Last night before bed, I wrote out the ingredient list for the "easy" menu week I devised for my ultra-busy friends. (Did the 5K run for the cure this morning, and felt fantastic actually using my muscles again!!!) I've scanned the list (if you double click, it gets much bigger!) plus the $71 result at the grocery store. And that includes $17 grouper fillets. It was actually quite fast to work from this list, and I'm curious as heck to see if I can actually feed us for the week. Stay tuned. Maybe I'll even do a video clip so you can see how easy everything is?? The first thing I noticed while shopping was that my list wasn't in order of how a grocery store was laid out, so I promise to fix that. The second thing I noticed was my own discomfort with such a SHORT grocery list. So - this week will be an ongoing experiment! My artichoke goat cheese dip I made yesterday was DELICIOUS tonight. Artichokes are a lot of work, for a mere nugget or two of something worthwhile. You peel away layer on layer on layer, just hoping to get to it. It seemed the perfect dish to make yesterday! However, in the "a stich in time saves nine" world, the effort was worth it. Harrison's lunch sandwiches are in the fridge, and were produced with assembly-line precison this evening to make sure this week doesn't get away from me. Coffee's made (timer is set for 5:05). We hit the Gym at 6 am tomorrow to burn off my month's worth of bad choices, but the blog reflects lessons learned.

Saturday, October 3, 2009

Desperation, Detox and Beets

Today I mapped out the current chaos of my life LITERALLY in half hour segments. I won't list any boring reasons, but I will say that life hasn't been more chaotic since spring 2003.

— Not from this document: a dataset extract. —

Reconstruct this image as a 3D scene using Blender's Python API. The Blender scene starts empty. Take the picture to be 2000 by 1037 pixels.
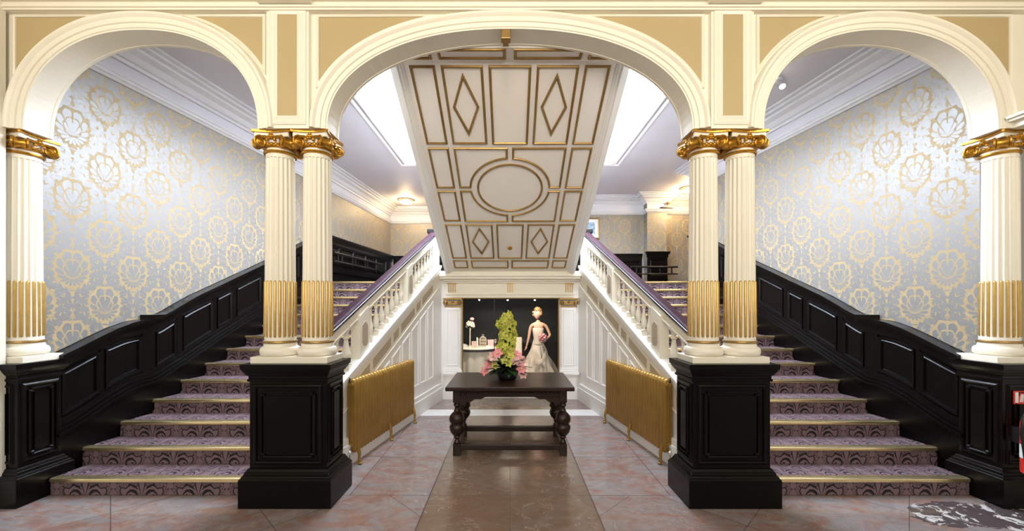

I have lost muscle by skipping my workouts, gained belly fat because I'm eating too much restaurant food, not cooking in my own kitchen, and reaching for crappy snacks when faced with stress overload satisfiable only with a sugar or fat rush.

I know why this is - and I know why it happens.

1. I've been skipping breakfast and living on coffee.
2. I have been too busy to pack a healthy snack for the office.
3. I've been persuaded that a restaurant meal is faster than cooking at home.
4. I've been more stressed than usual, and chocolate or salty chips look better than they usually do.
5. I've stopped the consistent exercise routine that produced a good buzz.
6. My clothes feel tight, so I've been choosing roomier options.
7. I've been eating late, and sleeping terribly.
8. I have not had time for any Food TV, so often I'm out of ideas when I get home after work, and there is nothing in the fridge, AND I'm exhausted.
9. I'm travelling and in the car a lot, sitting, and drinking coffee. Since I refuse to eat any fast food, I'm usually ravenous when I get home.
10. I have stopped prioritizing myself.

Yuck. There it is in black and white. And it's probably similar to lots of folks who eat badly. It feels like me, years and years ago.

So this morning, I had enough. I have turned off every phone in the house, including my cell phone, and treated myself to a day of errands, cooking, manicures, pedicures, facials and delicious eating.

Tonight, as I await the food network Thanksgiving Special, the lingering taste of a beet and goat cheese salad with mandarin slices is still present on my taste buds. Is there anything more beautiful than the colour of roasted beets? Packed with anti-oxidants, it is a perfect match with the earthy grounding flavour spike of a tangy, creamy goat cheese. Mandarin citrus high notes just round out everything.

The thing I found so uncomfortable about this month wasn't the chaos, or the driving, or the multiple projects, objectives, deadlines, pressure, performance anxiety, or the loss of personal or family time. I hated the disorganization.

My weekly schedule is now on paper, highlighting the windows of time that I actually have available in any given week. And it is much smaller than I thought. So I have to be organized if I'm going to make it until Christmas.

I'm going to print my list from the post to Sarah, and make that my menu plan for the week. I hope it helps get my groove back.